EXERCISE DESCRIPTION → Copy exactly the lines from the start of the data below through the one that carries "wpart(rm, 'room_floor', M['roomfloor'])", and only those.

# start of DATA LINES

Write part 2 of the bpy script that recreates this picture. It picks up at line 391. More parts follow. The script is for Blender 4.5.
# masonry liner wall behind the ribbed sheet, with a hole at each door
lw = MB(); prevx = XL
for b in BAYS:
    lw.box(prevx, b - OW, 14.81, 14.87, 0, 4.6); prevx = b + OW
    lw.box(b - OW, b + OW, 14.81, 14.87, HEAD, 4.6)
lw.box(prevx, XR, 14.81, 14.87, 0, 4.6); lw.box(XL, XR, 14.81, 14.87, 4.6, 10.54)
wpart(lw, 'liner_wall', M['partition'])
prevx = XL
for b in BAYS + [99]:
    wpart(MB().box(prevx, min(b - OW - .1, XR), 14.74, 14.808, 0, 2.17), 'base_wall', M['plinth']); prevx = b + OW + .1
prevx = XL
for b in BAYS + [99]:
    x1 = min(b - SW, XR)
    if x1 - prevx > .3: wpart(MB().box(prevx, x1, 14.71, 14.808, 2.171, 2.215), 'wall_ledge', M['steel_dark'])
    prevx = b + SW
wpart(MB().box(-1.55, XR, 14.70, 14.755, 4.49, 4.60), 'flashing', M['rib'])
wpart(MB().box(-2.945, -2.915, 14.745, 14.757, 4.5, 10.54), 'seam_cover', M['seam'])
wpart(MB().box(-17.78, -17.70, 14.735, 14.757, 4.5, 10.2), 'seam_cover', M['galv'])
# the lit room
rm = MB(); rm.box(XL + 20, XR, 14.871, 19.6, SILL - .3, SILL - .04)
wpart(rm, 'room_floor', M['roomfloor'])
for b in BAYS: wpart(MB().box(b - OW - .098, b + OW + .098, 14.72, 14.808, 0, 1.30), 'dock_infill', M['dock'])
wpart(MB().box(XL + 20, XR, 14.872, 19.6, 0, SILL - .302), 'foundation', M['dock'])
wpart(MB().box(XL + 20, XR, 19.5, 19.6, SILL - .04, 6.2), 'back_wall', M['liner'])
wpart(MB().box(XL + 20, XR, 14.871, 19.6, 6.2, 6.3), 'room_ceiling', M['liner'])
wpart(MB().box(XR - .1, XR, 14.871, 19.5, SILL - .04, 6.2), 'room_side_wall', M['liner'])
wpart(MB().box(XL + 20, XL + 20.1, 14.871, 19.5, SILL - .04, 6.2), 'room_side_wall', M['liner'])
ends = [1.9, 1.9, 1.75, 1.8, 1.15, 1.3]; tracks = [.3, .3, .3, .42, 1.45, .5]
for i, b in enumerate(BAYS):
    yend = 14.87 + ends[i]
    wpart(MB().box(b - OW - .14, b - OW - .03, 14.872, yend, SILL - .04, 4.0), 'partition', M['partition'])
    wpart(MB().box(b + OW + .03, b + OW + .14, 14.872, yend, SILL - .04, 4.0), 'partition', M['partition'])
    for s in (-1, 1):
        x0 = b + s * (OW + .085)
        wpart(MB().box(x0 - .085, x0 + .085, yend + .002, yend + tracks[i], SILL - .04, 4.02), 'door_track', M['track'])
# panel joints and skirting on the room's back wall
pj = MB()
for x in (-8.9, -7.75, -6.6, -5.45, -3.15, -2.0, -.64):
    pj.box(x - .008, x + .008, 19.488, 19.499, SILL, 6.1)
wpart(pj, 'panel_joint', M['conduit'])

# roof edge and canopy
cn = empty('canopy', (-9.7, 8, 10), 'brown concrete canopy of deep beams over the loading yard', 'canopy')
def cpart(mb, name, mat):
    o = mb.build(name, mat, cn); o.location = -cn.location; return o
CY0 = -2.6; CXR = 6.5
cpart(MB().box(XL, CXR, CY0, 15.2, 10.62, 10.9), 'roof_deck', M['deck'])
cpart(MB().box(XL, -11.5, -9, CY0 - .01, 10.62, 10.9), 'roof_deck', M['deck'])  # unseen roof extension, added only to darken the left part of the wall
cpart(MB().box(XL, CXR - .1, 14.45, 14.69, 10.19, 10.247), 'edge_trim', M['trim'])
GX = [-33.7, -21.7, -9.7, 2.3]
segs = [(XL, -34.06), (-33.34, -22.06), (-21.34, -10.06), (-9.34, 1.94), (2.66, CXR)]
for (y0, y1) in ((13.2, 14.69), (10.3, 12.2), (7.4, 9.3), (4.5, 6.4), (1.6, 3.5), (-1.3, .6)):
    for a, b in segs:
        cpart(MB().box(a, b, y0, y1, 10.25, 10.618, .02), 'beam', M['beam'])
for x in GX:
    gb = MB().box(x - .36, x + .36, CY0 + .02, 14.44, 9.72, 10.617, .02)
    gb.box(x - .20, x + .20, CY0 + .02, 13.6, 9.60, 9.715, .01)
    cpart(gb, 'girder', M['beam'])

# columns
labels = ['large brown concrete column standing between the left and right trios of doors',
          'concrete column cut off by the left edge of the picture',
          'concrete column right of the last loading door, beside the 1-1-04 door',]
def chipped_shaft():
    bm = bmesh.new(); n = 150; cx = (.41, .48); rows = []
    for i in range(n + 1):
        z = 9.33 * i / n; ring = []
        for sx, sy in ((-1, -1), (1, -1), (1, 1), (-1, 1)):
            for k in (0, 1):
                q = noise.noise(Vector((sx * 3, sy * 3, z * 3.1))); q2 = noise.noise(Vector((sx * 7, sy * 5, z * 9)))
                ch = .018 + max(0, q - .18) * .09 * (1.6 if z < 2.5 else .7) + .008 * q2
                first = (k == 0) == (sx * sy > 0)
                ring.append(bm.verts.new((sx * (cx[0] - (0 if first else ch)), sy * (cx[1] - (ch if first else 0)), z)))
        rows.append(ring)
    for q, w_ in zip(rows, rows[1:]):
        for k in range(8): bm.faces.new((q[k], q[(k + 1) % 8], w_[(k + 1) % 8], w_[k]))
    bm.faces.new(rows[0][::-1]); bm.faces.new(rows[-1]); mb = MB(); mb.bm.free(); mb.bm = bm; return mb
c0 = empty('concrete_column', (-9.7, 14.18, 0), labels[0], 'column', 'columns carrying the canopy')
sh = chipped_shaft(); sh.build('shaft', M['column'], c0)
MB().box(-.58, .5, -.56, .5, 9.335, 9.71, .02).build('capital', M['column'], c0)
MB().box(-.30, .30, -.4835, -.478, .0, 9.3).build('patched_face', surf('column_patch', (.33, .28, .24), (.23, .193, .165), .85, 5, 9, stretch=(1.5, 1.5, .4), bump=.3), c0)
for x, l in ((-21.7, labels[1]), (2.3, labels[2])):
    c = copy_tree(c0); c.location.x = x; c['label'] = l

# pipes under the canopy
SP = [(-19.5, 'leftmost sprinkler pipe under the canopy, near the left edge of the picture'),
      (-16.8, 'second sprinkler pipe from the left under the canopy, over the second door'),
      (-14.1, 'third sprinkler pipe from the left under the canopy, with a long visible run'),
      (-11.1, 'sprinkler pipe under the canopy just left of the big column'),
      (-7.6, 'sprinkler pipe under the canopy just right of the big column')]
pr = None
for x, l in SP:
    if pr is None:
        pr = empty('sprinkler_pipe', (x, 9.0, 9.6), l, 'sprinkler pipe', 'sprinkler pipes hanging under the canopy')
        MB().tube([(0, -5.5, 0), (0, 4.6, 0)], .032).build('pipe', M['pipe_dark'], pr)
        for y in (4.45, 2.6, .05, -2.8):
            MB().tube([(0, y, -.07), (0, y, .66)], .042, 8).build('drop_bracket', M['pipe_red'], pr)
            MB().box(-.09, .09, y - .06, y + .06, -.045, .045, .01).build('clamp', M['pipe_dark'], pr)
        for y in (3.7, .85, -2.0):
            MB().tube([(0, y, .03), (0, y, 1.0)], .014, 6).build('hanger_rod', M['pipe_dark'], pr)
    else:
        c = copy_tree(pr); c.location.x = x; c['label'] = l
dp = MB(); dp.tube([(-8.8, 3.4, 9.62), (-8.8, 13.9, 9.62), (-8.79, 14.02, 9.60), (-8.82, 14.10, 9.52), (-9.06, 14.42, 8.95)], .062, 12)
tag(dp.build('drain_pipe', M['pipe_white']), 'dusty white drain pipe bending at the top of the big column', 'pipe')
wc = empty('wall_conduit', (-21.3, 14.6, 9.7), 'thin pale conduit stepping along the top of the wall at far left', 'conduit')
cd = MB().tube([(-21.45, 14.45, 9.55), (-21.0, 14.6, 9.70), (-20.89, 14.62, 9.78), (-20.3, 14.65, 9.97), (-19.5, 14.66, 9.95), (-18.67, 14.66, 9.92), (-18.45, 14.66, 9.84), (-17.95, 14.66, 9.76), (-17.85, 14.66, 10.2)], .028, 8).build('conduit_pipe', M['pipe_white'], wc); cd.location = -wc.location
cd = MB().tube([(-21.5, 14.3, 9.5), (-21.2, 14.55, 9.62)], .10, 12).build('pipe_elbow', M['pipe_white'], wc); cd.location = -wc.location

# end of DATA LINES

THE SOLUTION →
Write part 2 of the bpy script that recreates this picture. It picks up at line 391. More parts follow. The script is for Blender 4.5.
# masonry liner wall behind the ribbed sheet, with a hole at each door
lw = MB(); prevx = XL
for b in BAYS:
    lw.box(prevx, b - OW, 14.81, 14.87, 0, 4.6); prevx = b + OW
    lw.box(b - OW, b + OW, 14.81, 14.87, HEAD, 4.6)
lw.box(prevx, XR, 14.81, 14.87, 0, 4.6); lw.box(XL, XR, 14.81, 14.87, 4.6, 10.54)
wpart(lw, 'liner_wall', M['partition'])
prevx = XL
for b in BAYS + [99]:
    wpart(MB().box(prevx, min(b - OW - .1, XR), 14.74, 14.808, 0, 2.17), 'base_wall', M['plinth']); prevx = b + OW + .1
prevx = XL
for b in BAYS + [99]:
    x1 = min(b - SW, XR)
    if x1 - prevx > .3: wpart(MB().box(prevx, x1, 14.71, 14.808, 2.171, 2.215), 'wall_ledge', M['steel_dark'])
    prevx = b + SW
wpart(MB().box(-1.55, XR, 14.70, 14.755, 4.49, 4.60), 'flashing', M['rib'])
wpart(MB().box(-2.945, -2.915, 14.745, 14.757, 4.5, 10.54), 'seam_cover', M['seam'])
wpart(MB().box(-17.78, -17.70, 14.735, 14.757, 4.5, 10.2), 'seam_cover', M['galv'])
# the lit room
rm = MB(); rm.box(XL + 20, XR, 14.871, 19.6, SILL - .3, SILL - .04)
wpart(rm, 'room_floor', M['roomfloor'])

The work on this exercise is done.